Stars: Mark-Paul Gosselaar, Breckin Meyer, Malcolm McDowell, Claire Coffee, Garcelle Beauvais, Kumail Nanjani, Dana Davis, Reed Diamond
Writers: Bill Chais & Kevin Falls
Director: Jason Ensler
Network: TNT, Wednesdays @ 9 PM
Airdate: June 1, 2011
There’s no law saying that legal dramas have to be (insert LAW & ORDER’s signature chong-chong sound here) dead serious. The annals of television are full of courtroom jesters, from the days of NIGHT COURT to the much of the canon of David E. Kelley. So there shouldn’t be a problem with FRANKLIN & BASH, TNT’s new hour-long buddy lawyer show, trying to add to this hallowed tradition.
It’s just that, if the pilot episode is anything to go by, it tries so hard that it bypasses being funny and shoots over the top, time and again.
Breckin Meyer and Mark-Paul Gosselaar star as the title team, best friends who don’t even wait for the ambulance before giving chase to potential clients when cars collide. Jared Franklin is the son of a famous lawyer who didn’t want to go into his Dad’s firm, preferring to team up with buddy Peter Bash (please note – IMDB calls the character Steven Bash, but it’s Peter on the screener) in their freewheeling firm. Then Stanton Infeld, senior partner of the massive firm Stanton Daniels, offers our heroes pretty much whatever they want to work for him. This doesn’t sit well with some of the other attorneys at Stanton Daniels, especially when Franklin and Bash come to the legal aid of a heroic pilot who is being trashed in order to save the airline from a massive lawsuit.

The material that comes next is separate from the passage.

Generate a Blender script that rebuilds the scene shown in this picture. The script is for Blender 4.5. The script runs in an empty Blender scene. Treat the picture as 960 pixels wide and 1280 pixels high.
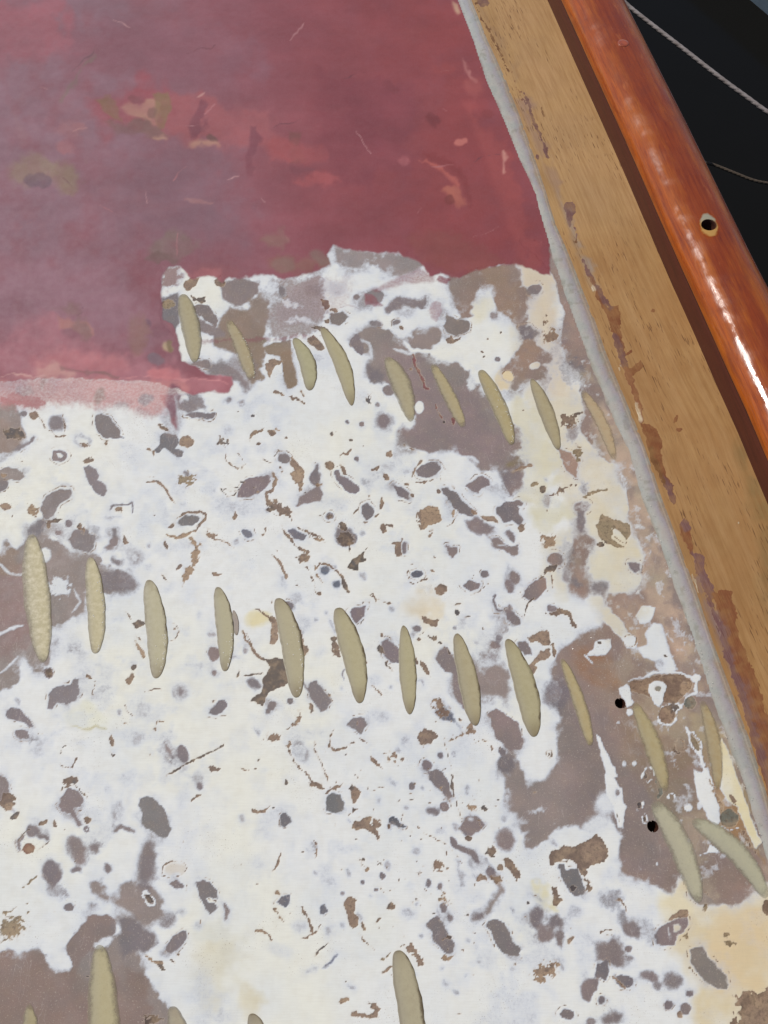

This could go any number of ways, but an early sequence where Franklin, not yet under Infeld’s wing, gets a witness to strip down to her bra in court is immediately too much. For one thing, it tells us we’re in a fantasy, yet at other points, the show tries to be naturalistic. Worse, the scene has the jury and courtroom onlookers being impressed. It’s okay to introduce a character by giving him an action that is funny and impressive (if indeed he is either or both). It’s another to insist that he has these qualities by having other people onscreen essentially tell us that he is funny and impressive.
It works against the heightened reality to have the protagonists making speeches about the evils of corporate behavior, even when they have a point. Also, while graphic vomiting scenes sometimes work humorously in movies, they tend not to be quite so funny on TV.
On the plus side, Gosselaar and Meyer have undeniably great chemistry together; we believe in the bond between these two. McDowell is twinkly and enjoyable, and is given a few bits of business that are genuinely amusing.
FRANKLIN & BASH may yet settle into being worthwhile – shows with less to go on than the good cast and rapport here have lasted for ages. However, it needs to get a grip on what world it is taking place in and to just let events unfold without telling us how we ought to react.